Denis Yaroshevskiy edited this page Jun 9, 2021 · 2 revisions

Reduce has a couple of tricky interface issues.

We need 0 as well as init value.

Every 'plus' operation needs a zero associated with that operation. On top of it: this zero can be different for the same operation.

Consider: min_value - it's zero is the first element in the range.

Proposed solution:

Instead of an operation accept a std::pair<Op, value_type<I>>. Second argument is zero. (the zero is scalar)

Alternative 1: specialise eve::zero for operation. I don't think this works for min_value

Alternative 2: pass two values: init and zero to reduce algorithm. Seems a touch confusing.

Alternative 3: require that init and zero are the same value. This works quite well for reduce, there is no need for it to use the init value in the algorithm, you can add it afterwards. However, something like inclusive_scan needs an init value as well as zero. So we'd need some other solution.

Reduction to a bigger type

We can add up numbers to a bigger number type.

The standard resolves it by adding up to std::common_type_t<value_type<I>, Init>. We could sort of do that.

The problem is with the number of lanes. The correct way to add let's say short to int on avx2 is to load by 8 shorts and convert them to 8 ints. However, the way we use to specify the number of lanes to use in the algorithm, is with iterator::cardinal. But that cardinal is for shorts not ints. So it seems like we don't respect what user asked of us.

Proposed solution:

Decide that it's OK. The user passed number of lane is respected in a sense of bytes. So we convert 16 shorts to 8 ints but it's still 32 bytes. We can also force the number of lanes through traits somehow.

Alternative solution: try to respect the number of lanes passed in, when it's passed in via iterator The problem is: in the natural interface we start to create unnatural results.

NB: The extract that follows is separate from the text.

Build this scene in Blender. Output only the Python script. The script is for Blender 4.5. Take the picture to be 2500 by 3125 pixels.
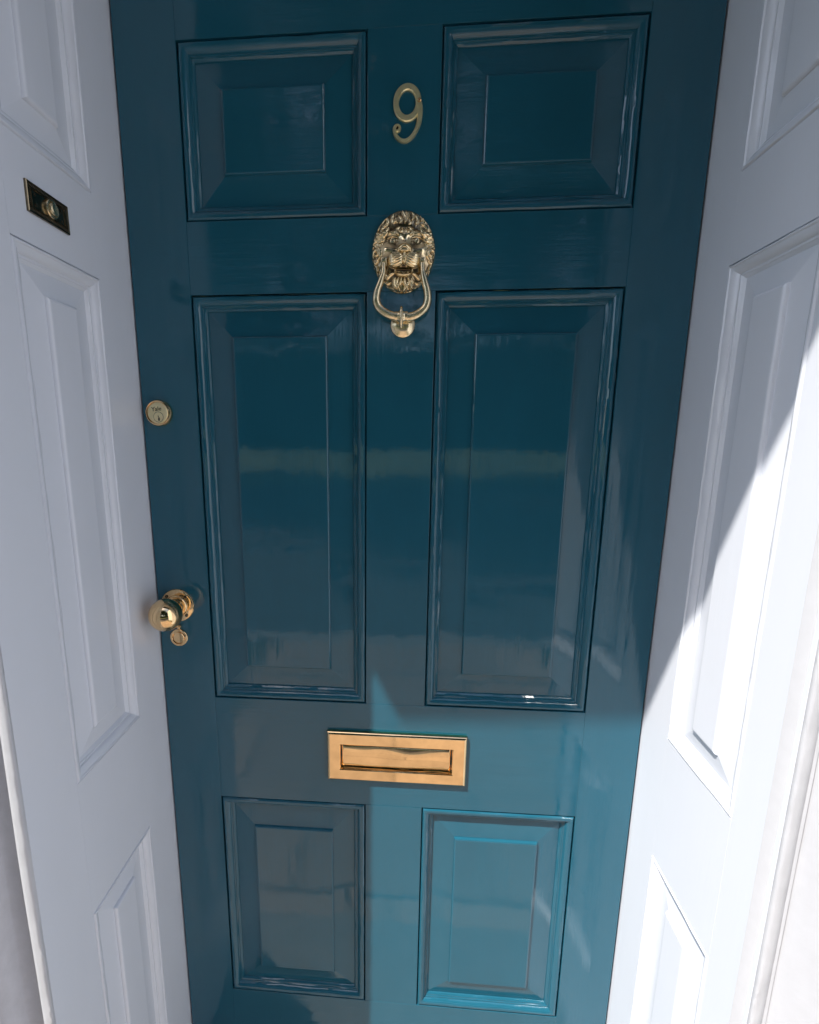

Let's say we write count_if for logical::is_wide using converting to -1 trick

struct count_if_ : one_range_interface<count_if_>
  auto impl(auto preprocessed_range, auto pred)
  {
     using test_t = decltype(pred(load(preprocessed_range.begin());
     if constexpr (test_t::is_wide_logical) {
       return -eve::transform_reduce(
          preprocessed_range.traits(), preprocessed_range.begin(), preprocessed_range.end(),
          [&](auto x) { 
            using signed_int = std::make_signed_t<test_t::value_type>>;
            using ints       = eve::wide<signed_int, typename test_t::cardinal>;
            return eve::bit_cast(test(x), eve::as_<ints>{});
          },
          int(-1)
       );                    
     }
  }
} count_if;

This transform reduce loop will be using aggregated wides for no reason. In order to avoid it, we'd have to cast down here. I think preserving the cardinal is a less needed requirement.